▶ _WRITTEN PROBLEM_: Copy all lines in which the word "part" can be found.

▶ _GIVEN INFORMATION_:

■ ■ ■ ■

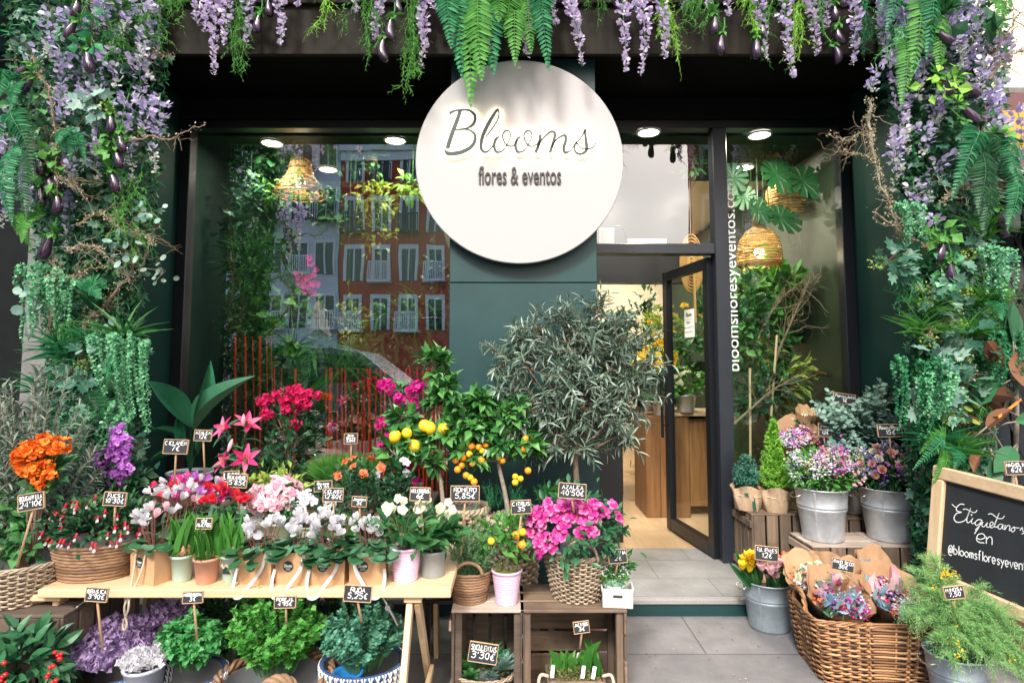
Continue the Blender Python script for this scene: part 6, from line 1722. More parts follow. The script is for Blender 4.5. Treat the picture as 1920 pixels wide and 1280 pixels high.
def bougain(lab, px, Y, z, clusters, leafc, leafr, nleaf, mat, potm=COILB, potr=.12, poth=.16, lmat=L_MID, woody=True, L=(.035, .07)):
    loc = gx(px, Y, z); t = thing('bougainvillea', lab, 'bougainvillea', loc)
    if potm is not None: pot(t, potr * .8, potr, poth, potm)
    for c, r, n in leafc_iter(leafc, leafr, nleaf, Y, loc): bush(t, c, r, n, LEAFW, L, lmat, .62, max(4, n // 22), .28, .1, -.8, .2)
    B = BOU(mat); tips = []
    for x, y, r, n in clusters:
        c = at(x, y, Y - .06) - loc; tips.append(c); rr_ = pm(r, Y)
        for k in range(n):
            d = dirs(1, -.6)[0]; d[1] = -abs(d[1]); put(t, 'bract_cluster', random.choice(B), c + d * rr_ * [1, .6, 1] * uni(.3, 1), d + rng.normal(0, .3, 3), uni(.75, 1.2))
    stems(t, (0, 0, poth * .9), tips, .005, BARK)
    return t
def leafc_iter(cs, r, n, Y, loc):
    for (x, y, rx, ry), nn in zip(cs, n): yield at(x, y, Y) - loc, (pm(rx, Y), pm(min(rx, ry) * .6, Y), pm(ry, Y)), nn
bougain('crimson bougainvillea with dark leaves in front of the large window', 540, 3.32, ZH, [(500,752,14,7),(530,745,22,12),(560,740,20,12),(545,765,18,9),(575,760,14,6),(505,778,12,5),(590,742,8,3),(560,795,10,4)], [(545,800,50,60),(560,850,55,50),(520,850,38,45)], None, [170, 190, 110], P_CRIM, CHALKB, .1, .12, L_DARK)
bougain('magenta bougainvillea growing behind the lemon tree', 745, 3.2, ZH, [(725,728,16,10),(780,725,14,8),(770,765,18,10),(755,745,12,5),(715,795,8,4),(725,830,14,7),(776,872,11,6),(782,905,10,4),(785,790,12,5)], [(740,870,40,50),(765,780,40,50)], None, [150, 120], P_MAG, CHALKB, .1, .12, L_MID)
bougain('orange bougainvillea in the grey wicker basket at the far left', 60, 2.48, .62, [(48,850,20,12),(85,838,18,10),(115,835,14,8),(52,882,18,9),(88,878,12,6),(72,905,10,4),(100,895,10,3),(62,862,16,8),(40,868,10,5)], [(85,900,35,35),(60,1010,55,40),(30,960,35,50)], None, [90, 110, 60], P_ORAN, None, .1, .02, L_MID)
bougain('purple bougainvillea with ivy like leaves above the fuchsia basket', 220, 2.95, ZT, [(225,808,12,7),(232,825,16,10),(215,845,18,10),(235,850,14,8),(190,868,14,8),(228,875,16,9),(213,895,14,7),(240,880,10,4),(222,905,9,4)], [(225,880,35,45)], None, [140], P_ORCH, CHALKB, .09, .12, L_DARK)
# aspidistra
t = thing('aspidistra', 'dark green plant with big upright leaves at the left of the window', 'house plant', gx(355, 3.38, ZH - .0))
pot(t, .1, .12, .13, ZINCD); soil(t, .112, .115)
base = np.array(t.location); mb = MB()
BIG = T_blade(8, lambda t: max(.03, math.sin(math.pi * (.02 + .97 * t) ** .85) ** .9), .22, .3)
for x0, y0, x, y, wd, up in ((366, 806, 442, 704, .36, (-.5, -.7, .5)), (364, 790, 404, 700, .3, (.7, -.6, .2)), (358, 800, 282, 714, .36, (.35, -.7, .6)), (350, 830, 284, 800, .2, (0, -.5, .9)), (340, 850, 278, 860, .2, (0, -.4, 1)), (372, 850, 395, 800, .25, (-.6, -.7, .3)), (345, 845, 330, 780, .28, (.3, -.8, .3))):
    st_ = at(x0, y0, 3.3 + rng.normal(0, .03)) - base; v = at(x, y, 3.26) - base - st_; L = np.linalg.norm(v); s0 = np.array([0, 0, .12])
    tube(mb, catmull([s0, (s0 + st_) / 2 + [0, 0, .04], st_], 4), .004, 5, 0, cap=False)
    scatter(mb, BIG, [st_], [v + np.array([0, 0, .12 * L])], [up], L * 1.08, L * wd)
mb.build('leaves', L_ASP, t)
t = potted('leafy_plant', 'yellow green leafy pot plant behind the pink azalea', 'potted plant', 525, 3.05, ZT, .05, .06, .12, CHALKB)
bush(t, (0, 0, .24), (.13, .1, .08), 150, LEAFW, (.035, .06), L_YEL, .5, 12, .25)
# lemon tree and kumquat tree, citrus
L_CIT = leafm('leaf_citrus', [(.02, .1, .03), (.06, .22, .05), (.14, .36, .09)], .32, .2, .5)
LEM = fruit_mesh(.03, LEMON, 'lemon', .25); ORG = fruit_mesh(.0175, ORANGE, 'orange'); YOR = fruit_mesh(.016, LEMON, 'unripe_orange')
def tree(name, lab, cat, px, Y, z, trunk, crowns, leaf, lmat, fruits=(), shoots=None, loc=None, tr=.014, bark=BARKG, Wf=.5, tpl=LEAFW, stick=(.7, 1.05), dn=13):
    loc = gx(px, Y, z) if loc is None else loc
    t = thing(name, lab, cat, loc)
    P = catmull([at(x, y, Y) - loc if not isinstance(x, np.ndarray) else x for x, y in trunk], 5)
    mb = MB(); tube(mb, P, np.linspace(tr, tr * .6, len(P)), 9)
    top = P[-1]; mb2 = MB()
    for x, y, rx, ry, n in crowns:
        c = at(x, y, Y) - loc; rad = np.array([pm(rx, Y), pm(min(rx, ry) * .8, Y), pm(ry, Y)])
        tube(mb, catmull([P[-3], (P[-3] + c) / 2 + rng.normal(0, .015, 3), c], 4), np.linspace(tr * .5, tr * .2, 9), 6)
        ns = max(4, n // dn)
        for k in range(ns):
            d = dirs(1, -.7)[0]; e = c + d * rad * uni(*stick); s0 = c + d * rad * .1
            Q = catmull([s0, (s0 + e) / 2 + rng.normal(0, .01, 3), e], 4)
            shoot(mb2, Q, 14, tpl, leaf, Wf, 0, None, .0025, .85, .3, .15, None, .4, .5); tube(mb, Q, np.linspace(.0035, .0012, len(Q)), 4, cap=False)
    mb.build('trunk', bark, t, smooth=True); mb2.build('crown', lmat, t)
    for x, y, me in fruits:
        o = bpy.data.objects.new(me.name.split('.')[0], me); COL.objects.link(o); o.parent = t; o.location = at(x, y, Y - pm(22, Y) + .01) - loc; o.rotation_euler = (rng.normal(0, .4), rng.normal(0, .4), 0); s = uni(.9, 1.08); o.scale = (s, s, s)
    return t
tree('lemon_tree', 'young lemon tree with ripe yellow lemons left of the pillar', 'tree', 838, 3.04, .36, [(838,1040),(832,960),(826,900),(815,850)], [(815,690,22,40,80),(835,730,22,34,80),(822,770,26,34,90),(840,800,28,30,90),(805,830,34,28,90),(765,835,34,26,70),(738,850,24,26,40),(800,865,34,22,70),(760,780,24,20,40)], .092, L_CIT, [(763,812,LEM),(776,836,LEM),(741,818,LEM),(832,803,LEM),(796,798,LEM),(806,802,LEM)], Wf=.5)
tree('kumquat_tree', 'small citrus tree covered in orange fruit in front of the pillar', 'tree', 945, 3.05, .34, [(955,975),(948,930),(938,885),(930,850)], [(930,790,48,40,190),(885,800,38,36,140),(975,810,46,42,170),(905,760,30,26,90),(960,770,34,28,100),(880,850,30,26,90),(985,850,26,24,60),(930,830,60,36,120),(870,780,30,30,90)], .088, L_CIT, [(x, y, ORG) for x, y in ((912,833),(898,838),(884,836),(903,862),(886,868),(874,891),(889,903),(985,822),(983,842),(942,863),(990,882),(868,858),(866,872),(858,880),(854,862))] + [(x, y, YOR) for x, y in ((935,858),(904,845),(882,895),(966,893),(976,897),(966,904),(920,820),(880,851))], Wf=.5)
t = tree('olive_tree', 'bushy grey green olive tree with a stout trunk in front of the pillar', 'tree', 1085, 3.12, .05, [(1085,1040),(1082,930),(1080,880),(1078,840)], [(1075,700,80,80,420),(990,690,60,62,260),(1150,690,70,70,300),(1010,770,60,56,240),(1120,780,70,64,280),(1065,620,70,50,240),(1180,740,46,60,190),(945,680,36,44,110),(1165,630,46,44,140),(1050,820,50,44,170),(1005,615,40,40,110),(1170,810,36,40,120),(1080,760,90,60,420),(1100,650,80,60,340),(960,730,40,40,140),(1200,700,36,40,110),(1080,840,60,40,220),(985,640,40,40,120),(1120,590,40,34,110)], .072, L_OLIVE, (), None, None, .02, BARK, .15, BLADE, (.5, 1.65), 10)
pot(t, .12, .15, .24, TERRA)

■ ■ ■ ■

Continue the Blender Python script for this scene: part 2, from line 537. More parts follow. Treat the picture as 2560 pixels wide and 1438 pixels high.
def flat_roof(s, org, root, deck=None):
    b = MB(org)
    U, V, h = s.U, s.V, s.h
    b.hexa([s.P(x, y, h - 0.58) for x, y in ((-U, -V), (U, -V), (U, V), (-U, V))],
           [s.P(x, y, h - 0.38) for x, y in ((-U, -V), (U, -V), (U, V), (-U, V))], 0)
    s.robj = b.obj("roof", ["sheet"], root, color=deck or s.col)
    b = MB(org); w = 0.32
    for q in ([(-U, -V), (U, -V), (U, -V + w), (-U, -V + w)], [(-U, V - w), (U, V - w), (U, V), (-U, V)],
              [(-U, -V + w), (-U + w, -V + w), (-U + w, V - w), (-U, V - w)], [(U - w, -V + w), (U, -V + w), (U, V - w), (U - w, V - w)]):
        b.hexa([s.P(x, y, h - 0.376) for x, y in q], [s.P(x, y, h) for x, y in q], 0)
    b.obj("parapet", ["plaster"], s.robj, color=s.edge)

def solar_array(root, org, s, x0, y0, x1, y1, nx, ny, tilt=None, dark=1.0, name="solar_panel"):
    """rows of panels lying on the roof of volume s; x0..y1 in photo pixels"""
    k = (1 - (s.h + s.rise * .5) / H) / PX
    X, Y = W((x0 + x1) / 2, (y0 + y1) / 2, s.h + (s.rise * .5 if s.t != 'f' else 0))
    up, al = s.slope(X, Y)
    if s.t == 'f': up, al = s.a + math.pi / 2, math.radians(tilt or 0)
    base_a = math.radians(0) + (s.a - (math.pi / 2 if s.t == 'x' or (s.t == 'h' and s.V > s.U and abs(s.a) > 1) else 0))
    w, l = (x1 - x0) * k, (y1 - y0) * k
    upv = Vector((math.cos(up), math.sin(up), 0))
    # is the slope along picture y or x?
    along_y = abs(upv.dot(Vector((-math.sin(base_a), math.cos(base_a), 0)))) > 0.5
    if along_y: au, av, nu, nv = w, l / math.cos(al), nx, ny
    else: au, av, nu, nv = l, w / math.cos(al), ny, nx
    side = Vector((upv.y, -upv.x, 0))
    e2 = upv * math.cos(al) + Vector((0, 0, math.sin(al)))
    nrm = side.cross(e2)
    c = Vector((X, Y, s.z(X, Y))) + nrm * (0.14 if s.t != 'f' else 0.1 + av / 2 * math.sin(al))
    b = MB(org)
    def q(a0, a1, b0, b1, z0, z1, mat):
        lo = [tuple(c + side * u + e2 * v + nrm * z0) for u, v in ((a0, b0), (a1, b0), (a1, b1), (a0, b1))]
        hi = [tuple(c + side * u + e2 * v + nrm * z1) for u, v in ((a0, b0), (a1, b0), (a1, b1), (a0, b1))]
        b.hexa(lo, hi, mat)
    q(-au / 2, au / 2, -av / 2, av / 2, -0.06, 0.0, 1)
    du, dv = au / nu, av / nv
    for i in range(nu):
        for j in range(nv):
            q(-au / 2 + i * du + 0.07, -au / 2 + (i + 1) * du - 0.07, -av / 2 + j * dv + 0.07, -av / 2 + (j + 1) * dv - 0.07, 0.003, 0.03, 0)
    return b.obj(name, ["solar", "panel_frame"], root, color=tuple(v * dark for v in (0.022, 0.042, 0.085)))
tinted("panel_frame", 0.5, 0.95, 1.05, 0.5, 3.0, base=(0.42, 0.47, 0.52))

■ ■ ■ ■

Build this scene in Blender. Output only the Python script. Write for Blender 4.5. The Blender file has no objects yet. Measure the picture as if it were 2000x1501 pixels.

■ ■ ■ ■

▶ _RESULT OF THE EXERCISE_:
Continue the Blender Python script for this scene: part 6, from line 1722. More parts follow. The script is for Blender 4.5. Treat the picture as 1920 pixels wide and 1280 pixels high.
Continue the Blender Python script for this scene: part 2, from line 537. More parts follow. Treat the picture as 2560 pixels wide and 1438 pixels high.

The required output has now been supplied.